▶ _GIVEN INSTRUCTION_: Find the lines holding "scene" and copy them.
------
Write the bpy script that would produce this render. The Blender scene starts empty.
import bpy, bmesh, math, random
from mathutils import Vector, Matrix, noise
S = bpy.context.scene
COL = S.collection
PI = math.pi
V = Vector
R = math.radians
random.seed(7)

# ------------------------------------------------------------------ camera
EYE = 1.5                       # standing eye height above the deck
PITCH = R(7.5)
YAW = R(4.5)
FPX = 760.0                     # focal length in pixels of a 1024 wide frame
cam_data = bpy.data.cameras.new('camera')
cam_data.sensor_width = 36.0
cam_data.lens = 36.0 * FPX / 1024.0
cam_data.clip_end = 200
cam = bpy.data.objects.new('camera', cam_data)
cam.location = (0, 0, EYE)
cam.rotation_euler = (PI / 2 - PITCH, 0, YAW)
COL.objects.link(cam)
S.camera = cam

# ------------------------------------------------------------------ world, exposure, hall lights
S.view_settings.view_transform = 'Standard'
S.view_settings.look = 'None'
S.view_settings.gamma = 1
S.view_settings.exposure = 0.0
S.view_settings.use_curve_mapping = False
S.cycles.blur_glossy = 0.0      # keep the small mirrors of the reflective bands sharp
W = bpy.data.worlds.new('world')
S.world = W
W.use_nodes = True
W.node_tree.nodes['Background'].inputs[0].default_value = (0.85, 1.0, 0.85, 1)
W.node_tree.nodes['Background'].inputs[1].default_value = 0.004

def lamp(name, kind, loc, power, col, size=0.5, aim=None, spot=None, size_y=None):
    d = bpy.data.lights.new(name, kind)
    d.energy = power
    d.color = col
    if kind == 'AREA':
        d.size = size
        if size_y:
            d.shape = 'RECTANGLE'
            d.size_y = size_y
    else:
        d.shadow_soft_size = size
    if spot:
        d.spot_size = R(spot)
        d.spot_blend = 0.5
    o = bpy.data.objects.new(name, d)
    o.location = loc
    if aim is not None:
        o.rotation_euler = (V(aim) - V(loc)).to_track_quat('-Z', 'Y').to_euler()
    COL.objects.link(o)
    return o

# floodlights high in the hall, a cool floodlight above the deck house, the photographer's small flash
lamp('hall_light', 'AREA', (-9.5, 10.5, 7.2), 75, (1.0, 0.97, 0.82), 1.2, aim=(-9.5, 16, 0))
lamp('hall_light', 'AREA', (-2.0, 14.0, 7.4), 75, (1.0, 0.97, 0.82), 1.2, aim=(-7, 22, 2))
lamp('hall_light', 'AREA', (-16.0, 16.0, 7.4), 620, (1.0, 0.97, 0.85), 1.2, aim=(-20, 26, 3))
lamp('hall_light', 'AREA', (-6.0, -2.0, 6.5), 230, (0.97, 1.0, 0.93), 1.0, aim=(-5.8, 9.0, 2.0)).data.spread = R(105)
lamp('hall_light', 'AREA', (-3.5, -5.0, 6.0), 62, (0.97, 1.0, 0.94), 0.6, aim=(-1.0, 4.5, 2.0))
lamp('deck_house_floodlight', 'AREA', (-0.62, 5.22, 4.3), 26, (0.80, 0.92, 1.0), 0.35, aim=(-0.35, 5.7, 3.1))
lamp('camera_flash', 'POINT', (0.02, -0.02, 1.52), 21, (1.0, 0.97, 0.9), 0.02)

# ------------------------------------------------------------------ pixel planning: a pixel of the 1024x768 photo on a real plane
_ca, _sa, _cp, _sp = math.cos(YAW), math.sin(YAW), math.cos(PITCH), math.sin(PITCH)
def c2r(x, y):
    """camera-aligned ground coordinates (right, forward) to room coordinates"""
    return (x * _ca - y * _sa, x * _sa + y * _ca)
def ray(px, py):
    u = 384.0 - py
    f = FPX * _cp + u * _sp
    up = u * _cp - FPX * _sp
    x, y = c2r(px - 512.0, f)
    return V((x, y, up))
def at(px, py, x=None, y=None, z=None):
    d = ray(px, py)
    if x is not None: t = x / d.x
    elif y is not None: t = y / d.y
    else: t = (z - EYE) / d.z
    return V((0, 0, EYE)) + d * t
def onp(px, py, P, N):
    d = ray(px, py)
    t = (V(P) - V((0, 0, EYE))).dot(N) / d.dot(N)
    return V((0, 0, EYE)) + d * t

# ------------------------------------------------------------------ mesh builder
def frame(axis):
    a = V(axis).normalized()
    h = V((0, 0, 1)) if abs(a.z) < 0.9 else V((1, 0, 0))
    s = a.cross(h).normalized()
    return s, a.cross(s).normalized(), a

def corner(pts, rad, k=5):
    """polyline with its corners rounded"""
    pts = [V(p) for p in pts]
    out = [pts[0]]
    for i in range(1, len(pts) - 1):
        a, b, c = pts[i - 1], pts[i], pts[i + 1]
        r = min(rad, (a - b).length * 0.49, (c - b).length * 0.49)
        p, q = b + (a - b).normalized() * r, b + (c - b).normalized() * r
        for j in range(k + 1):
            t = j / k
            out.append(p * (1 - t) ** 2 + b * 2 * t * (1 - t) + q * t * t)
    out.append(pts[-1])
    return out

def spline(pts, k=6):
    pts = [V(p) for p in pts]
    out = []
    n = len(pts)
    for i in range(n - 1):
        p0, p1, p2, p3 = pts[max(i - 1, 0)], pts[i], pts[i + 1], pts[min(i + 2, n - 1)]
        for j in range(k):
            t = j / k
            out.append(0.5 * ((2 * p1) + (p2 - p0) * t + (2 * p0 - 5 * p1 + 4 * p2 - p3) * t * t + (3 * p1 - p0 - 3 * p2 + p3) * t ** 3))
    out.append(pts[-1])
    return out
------
▶ _EXPECTED ANSWER_:
Write the bpy script that would produce this render. The Blender scene starts empty.
S = bpy.context.scene